In that letter Pomerantz “states explicitly his belief that the office could have convicted the former president. Mr. Bragg’s decision was ‘contrary to the public interest,’ he wrote.”

“The team that has been investigating Mr. Trump harbors no doubt about whether he committed crimes — he did,” the letter states. Pomerantz also “wrote that he believed there was enough evidence to prove Mr. Trump’s guilt ‘beyond a reasonable doubt.’”

Chairman Jordan may have difficulty enforcing the subpoena. Pomerantz refused a request to voluntarily appear, and legal experts including Bragg’s general counsel have made clear Jordan does not have the authority to investigate Bragg or an open case.

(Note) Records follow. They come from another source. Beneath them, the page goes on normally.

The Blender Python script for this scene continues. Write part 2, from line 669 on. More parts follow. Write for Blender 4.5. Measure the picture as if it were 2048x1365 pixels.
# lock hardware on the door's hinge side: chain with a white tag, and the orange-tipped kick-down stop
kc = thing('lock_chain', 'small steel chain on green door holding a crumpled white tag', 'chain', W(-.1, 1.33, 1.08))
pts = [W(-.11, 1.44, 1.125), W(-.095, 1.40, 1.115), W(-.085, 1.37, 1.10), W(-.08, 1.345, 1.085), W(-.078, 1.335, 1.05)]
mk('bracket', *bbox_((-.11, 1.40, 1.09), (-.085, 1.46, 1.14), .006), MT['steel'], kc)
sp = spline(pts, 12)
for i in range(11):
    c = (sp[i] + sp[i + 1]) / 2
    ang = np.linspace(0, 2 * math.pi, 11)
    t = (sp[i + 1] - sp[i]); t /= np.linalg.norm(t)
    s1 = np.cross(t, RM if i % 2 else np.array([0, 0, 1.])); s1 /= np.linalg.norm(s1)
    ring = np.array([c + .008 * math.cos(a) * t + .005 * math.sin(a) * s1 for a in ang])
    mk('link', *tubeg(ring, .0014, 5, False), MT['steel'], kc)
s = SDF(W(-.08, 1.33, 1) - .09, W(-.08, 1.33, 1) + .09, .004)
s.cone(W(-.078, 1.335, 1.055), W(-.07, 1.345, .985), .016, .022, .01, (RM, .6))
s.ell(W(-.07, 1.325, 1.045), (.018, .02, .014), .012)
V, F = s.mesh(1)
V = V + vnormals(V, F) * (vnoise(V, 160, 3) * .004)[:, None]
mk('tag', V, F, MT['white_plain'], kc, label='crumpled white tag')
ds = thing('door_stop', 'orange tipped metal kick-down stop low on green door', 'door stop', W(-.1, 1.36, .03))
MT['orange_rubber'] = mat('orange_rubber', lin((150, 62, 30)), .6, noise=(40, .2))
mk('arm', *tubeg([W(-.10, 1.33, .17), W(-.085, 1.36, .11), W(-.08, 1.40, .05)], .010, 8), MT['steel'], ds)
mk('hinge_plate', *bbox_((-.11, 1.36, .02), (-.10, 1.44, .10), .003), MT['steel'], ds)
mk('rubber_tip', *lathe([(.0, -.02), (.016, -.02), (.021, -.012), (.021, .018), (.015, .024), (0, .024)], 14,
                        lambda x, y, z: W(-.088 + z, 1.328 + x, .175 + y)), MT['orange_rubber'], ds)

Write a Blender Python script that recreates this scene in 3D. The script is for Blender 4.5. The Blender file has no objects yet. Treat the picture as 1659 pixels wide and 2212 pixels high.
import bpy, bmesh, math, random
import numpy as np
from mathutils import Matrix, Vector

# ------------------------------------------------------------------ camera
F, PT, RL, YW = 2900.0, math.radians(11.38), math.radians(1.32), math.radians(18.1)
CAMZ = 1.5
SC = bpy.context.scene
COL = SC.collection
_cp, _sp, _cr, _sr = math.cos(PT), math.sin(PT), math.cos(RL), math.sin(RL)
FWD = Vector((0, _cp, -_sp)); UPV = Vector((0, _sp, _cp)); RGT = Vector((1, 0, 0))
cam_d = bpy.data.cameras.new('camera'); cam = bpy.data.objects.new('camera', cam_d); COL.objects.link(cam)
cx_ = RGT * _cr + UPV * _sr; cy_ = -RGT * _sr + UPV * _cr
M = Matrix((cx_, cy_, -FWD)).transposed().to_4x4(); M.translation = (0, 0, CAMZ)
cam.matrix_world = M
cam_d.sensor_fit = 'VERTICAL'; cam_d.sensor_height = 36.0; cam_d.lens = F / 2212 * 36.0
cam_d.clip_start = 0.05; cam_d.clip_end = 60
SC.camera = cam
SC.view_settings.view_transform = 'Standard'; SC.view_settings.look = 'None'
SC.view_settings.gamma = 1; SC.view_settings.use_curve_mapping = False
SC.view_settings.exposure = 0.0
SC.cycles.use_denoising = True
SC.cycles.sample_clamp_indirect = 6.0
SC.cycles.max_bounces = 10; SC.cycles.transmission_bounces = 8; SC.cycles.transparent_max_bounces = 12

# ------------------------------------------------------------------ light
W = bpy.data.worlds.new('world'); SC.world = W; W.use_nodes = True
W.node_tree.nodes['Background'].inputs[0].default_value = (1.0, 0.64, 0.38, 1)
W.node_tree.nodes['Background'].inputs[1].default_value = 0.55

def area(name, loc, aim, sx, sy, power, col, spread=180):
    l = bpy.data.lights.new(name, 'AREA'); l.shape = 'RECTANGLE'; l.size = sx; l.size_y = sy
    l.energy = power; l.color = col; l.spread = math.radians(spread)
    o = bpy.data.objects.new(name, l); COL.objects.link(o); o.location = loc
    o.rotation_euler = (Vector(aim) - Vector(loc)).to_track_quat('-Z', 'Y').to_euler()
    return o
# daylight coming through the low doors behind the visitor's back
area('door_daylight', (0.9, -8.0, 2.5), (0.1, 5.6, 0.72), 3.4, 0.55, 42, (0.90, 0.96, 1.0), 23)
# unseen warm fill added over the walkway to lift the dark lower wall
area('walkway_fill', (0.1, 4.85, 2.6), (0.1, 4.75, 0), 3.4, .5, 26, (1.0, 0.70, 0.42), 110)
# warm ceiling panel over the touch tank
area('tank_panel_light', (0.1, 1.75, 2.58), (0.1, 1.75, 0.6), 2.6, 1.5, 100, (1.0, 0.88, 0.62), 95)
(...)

Also, Chairman Jordan last year refused to comply with a lawful subpoena from the U.S. House Select Committee on the January 6 Attack.

Jordan also claims he is “conducting oversight of Bragg’s unprecedented prosecutorial conduct to inform the consideration of potential legislative reforms that would, among other things, prevent state or local politically motivated prosecutions of current or former presidents.”

CNN adds that the subpoena “comes as Jordan has left the door open on whether to take the unprecedented step to subpoena Manhattan District Attorney Alvin Bragg, as part of the larger House Republican effort to discredit the case he has brought against Trump.”